There are some out-of-work older people actively seeking employment. But nearly half of those classed as unemployed in this group have been unemployed for at least a year. This is a problem that affects men in particular. Almost a third of unemployed men in this age group have in fact been unemployed for two years or more, and almost one in eight have been unemployed for four years or more. The likelihood of returning to work in later life after a sustained period of unemployment is remote.

The value of older people in the workforce should of course be appreciated. We know that many older people not in employment would like to be able to work, and by focusing on tackling age discrimination and enabling flexible working, the government could be supporting them to do so. It is vital older unemployed workers are able to access high quality employment support. But at a time of high youth unemployment, forcing people just below state pension age – many of whom have health problems or disabilities – to comply with tight Jobcentre Plus requirements is a poor use of resources.

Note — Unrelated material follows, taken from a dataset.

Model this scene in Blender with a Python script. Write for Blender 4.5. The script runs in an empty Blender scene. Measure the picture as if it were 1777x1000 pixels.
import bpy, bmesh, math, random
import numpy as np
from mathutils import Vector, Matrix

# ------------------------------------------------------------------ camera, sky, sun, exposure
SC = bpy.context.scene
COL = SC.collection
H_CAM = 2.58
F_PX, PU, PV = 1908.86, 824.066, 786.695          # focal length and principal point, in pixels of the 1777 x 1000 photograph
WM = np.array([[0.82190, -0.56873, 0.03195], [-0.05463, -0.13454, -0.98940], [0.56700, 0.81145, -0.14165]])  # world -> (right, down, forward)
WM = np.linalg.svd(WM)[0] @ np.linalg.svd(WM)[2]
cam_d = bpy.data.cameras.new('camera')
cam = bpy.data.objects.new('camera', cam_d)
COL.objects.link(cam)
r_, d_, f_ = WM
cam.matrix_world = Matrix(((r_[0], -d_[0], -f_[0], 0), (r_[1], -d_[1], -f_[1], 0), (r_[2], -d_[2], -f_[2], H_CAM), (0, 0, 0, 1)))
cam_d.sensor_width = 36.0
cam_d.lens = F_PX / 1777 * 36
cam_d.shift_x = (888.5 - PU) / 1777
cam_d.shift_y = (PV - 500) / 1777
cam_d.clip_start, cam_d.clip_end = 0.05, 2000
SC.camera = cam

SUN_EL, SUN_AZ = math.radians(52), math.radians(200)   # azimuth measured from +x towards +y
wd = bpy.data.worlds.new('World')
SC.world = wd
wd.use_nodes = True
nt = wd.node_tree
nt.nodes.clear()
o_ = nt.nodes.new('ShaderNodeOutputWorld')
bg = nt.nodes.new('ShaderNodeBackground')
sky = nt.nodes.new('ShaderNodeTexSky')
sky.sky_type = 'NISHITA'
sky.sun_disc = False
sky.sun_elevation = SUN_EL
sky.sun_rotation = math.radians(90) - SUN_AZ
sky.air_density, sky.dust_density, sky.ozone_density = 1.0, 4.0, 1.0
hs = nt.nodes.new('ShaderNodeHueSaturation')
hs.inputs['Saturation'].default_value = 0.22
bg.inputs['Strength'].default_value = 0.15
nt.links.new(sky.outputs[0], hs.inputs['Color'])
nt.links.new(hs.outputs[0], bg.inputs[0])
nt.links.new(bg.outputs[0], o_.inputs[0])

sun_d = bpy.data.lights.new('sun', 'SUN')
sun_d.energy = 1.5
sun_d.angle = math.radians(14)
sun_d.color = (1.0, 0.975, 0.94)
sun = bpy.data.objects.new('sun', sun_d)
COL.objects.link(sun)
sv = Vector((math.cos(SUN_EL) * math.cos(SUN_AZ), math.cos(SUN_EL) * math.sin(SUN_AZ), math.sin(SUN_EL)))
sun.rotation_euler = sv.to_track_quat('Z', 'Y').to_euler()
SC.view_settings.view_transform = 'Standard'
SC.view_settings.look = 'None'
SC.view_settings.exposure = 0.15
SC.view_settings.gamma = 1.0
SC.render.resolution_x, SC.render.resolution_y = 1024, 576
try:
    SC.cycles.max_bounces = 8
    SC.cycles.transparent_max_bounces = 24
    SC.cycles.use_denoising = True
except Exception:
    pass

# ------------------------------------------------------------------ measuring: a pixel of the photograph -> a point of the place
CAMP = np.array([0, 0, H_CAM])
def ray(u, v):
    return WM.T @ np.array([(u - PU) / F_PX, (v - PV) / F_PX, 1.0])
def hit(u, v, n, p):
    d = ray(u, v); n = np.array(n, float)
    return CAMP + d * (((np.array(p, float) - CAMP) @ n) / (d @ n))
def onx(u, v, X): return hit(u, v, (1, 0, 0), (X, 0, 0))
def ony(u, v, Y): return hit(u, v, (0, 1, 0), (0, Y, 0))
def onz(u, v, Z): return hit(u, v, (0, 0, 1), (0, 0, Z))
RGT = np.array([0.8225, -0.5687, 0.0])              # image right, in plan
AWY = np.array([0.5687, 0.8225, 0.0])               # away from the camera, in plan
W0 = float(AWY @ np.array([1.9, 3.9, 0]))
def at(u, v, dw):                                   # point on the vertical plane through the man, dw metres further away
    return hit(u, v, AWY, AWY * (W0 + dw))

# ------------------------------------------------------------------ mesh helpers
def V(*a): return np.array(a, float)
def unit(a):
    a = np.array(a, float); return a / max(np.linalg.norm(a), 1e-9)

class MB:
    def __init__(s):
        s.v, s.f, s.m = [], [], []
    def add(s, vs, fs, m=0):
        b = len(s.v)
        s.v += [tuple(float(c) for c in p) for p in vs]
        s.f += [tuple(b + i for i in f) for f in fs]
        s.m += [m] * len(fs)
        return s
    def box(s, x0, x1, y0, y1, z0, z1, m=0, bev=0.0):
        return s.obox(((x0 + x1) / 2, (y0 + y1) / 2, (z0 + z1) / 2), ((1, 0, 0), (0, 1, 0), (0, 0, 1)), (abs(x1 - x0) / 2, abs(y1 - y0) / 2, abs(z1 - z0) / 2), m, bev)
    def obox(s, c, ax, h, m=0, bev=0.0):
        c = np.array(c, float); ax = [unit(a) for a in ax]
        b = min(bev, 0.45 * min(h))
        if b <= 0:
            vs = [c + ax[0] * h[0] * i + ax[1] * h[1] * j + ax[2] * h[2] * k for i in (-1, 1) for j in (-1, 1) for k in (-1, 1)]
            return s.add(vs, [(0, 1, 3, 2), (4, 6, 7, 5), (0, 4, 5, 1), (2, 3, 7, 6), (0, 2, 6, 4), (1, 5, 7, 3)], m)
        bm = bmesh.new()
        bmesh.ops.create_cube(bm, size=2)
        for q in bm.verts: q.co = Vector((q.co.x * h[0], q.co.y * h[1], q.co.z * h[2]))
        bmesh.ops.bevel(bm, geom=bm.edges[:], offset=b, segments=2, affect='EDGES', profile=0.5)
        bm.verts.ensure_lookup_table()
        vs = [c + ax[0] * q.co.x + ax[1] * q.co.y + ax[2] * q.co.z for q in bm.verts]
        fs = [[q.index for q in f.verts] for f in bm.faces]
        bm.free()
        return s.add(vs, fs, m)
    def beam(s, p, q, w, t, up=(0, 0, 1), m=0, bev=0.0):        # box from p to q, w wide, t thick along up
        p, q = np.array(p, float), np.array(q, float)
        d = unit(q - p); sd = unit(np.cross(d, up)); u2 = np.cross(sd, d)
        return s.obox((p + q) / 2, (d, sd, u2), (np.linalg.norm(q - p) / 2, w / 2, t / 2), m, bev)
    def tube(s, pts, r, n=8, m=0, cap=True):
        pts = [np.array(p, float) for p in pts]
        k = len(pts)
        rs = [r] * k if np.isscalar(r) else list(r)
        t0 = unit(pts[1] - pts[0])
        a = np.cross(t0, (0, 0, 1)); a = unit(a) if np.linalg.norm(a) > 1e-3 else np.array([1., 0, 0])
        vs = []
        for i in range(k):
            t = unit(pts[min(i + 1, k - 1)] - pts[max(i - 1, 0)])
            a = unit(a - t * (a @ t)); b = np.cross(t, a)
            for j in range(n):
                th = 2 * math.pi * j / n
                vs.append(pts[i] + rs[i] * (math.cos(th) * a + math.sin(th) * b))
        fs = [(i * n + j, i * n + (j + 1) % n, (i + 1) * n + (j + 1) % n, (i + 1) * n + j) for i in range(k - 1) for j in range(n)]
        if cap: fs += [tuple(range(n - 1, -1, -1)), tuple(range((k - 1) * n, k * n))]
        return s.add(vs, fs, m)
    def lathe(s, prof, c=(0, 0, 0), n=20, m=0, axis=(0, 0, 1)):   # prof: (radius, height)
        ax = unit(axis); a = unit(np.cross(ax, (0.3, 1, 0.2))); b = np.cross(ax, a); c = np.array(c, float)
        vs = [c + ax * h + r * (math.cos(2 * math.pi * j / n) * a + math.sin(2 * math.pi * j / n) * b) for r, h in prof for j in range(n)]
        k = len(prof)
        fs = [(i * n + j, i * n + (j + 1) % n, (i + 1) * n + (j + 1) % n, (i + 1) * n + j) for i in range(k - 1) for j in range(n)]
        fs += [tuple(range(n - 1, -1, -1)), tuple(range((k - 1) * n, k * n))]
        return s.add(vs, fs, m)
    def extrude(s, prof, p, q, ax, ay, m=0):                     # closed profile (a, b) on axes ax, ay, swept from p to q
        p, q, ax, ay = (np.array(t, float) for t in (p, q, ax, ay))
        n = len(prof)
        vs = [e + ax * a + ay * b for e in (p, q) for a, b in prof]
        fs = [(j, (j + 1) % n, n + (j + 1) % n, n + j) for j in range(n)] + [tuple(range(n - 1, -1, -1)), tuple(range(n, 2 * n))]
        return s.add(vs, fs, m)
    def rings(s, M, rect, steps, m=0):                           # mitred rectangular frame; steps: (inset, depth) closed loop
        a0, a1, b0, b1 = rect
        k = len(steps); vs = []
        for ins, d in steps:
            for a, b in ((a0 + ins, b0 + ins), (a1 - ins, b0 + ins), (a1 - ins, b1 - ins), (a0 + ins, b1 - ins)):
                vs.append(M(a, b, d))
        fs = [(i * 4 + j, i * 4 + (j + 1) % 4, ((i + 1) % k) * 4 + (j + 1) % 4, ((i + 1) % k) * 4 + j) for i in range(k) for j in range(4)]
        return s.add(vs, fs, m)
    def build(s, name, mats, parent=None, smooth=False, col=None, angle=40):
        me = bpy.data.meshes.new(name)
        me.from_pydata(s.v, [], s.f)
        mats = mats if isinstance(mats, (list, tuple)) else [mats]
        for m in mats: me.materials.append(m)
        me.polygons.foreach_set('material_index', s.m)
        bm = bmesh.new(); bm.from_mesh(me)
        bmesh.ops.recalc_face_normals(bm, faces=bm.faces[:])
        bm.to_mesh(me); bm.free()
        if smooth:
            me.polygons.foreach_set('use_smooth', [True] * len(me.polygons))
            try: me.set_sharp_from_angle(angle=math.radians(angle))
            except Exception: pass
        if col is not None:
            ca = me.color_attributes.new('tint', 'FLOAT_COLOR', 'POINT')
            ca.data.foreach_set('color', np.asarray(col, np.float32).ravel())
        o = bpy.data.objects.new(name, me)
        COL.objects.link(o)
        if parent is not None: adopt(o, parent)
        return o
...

It is addressing health inequalities, not raising the state pension age, that will enable more people to work for longer. This wider agenda will also have a dramatic, positive effect on the country’s economic performance, as demonstrated by 2009 research funded by the Cabinet Office.

Yet the self-defeating insistence on short-term cuts in public spending is getting in the way.

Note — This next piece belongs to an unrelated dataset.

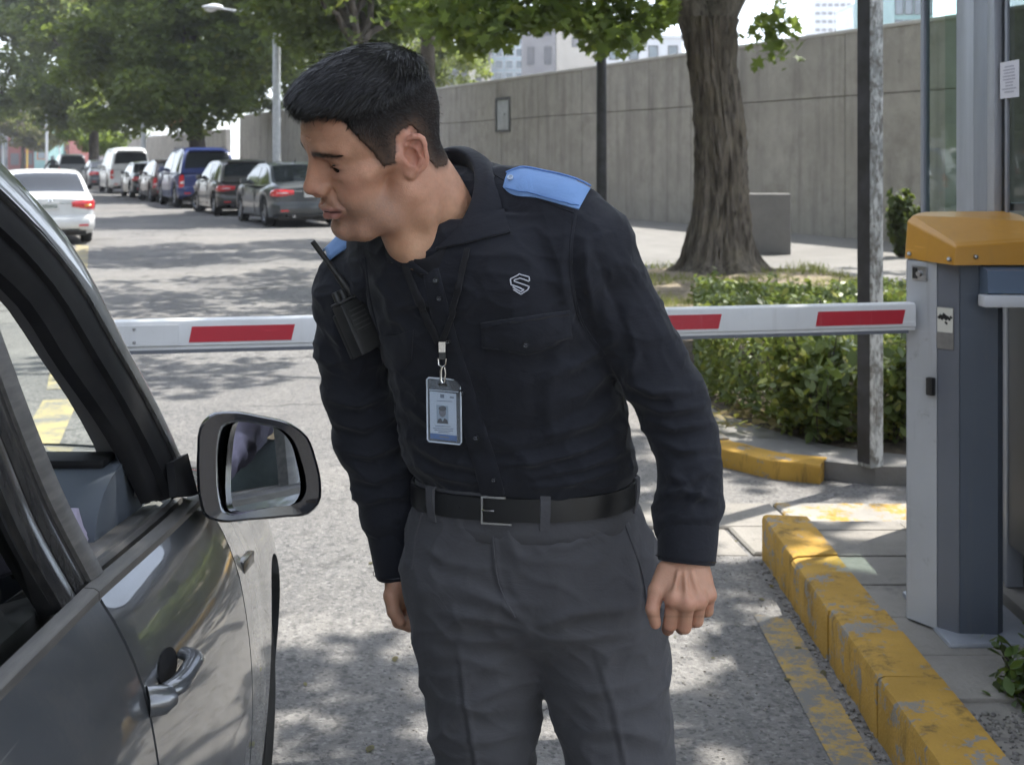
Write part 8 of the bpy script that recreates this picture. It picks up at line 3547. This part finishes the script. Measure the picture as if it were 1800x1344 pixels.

2 Responses to “The inconvenient truth preventing extended working lives”

  1. Nick

    You’re still deluded.

    The reason is quite simple. Government has hidden all the pension debts off the books. We know that on the other side there are no assets to back up these debts. So talk about pension age is just talk about how to defraud the public out of their pensions. Just like Maxwell.

    If a median worker had invested their NI in the FTSE they would have had 19K a year, RPI linked joint life, from 65. That is because their fund is so high. A direct result of compound interest. The state pension is in effect a 75% tax on someone who earns 26K a year when it comes to their pension, and now you are talking about doing them out of more money.

    Now for the discrimination against people who are poor, and so live shorter lives. The state pension does them in too.

    The solution is this. Put NI into a pot in their names. On death, the pot or what remains goes into the pots of their heirs. That way, if they live a shorter time, the money isn’t given to someone else. Since being poor tends to run in families, their heirs get a bigger pot to start.

    All that is then needed is a state insurance scheme that if people’s pots run out before they die, then they get the help they need. Very cheap because for most people, that won’t be the case. It’s just in time, because its a once of check for a small number of people. The payouts are minimised because it will be just for people who are old, so the payouts relatively small because their life expectancy at that age is reduced.

    However, since its a Ponzi, you will carry on ripping people off, and you will default.

  2. Newsbot9

    As usual, it can only be a “Ponzi” if you cut off new payers. You’re simply determined to punish the 99% for existing, and ensure that retirement is abolished.

    As usual, you lie about the rates…they would have have 2.6k, at best. You apply no fees, try and apply the entirety of NI to pensions…so many other factors which don’t support your position.

    Of course you want to withdraw the NHS and state pension. That way, they can end up spending far more on your private companies, and like Singapore end up in a situation where they can’t afford to retire.

    (Then there’s also the effect on what remains of social housing funding, etc. – pushing up the poverty premium even more)

    And then you want to force them to pay massive amounts of cash on “insurance”, which would be no less than 5% of income at even very “reasonable” assumptions, for the rich. The poor would end up with a termination deadline after which they’re thrown out in the street to starve in their old age, should they try and retire.